What's the Difference Between Espresso and Brewed Coffee?
Maybe you're a coffee expert. Maybe you spent high school afternoons at strip mall iced coffee shop or college evenings studying in a significantly cooler artsy coffee house somewhere. You might even know your breve from your latte and your Guatemalan from your Honduran, just by taste alone. But are you sure—really, really sure—you know what espresso is? How is it different than regular coffee? Why do you need a giant, expensive, imported machine to make it? Are the beans different? Is the roast different? Is the grind different?
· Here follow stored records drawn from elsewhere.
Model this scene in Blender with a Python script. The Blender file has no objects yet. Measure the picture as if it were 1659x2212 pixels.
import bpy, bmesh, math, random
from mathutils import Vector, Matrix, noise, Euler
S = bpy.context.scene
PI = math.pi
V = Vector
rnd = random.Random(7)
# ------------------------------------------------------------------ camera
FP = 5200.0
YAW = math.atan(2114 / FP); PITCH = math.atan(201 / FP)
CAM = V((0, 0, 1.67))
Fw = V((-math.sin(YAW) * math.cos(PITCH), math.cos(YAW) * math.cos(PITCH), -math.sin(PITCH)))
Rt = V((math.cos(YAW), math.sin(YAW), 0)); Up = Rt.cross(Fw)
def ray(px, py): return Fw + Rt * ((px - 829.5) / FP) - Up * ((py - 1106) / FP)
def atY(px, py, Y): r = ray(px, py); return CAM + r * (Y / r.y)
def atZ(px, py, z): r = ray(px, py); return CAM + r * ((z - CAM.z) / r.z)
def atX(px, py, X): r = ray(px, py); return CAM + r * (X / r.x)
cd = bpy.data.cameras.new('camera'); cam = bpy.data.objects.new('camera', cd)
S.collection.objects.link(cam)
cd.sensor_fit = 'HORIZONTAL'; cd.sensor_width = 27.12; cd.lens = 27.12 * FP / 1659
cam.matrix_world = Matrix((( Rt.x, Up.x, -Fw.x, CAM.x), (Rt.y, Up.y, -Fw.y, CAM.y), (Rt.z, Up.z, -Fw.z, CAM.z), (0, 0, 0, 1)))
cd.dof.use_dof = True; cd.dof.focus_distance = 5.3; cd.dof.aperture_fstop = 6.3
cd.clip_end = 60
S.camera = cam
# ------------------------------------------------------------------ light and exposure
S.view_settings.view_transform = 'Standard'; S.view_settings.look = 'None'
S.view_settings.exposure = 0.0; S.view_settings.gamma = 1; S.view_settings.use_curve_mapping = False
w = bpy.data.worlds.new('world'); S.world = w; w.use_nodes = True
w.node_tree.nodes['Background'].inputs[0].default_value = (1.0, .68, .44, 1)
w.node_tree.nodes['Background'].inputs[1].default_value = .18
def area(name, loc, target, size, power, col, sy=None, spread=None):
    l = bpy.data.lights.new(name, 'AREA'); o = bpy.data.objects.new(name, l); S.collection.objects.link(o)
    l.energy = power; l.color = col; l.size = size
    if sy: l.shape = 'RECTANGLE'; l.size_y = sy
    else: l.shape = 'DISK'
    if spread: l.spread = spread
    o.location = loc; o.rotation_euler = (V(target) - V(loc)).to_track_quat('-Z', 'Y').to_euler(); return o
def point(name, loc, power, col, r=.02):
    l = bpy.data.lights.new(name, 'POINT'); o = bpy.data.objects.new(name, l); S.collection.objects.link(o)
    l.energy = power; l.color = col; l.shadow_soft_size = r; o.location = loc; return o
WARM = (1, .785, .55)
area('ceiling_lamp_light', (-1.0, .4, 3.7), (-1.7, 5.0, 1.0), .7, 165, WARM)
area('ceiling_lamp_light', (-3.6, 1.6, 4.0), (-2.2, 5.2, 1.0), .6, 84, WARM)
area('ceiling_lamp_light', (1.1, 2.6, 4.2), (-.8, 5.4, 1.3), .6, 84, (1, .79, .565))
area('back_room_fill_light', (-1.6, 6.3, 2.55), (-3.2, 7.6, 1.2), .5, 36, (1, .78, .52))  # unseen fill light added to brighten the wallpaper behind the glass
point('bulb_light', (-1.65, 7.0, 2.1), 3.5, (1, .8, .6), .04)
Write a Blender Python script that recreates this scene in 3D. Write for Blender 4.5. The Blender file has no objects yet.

Here's the rundown on espresso, and how it differs from brewed coffee.
The beans
You might see bags of coffee at the grocery store labeled espresso roast, but the truth is you can make espresso with just about any beans. The term espresso describes the extraction technique used to make the drink (which I'll get to below), not the ingredients that go into it.
The grind
So you've got the beans. The difference between espresso and brewed coffee is what you do with them. For brewed coffee, you'll use a coarser grind, while the grind for espresso is finer—but not too fine. Overly ground beans will create a super bitter espresso. No one wants that.
The machine
You've seen them hogging all the counter space at your local coffee shop. They're big, they're shiny, they make itty-bitty cups of espresso. An espresso machine is a key component in making espresso. It creates hot, pressurized water and forces it through the ground coffee beans—that's the press in espresso. And it steams milk for your latte, to boot.
The flavor
The extraction process pulls flavors out of the coffee beans that you just can't get with brewed coffee. The result is a beverage that's often bolder in flavor, but also more nuanced. Bonus: espresso is topped with a crema, or a layer of tiny bubbles that form at the surface of the drink. Some people consider this layer the best part of espresso.
The caffeine
Espresso is often accused of containing more caffeine than brewed coffee, which is technically true. A shot of espresso will contain more caffeine than a shot of coffee. But no one is out here drinking shots of coffee. A shot of espresso has less caffeine than a whole cup of coffee, so even though it's technically a higher level of caffeine, a shot or two isn't going to make you overly jittery. Just don't go nuts with the stuff.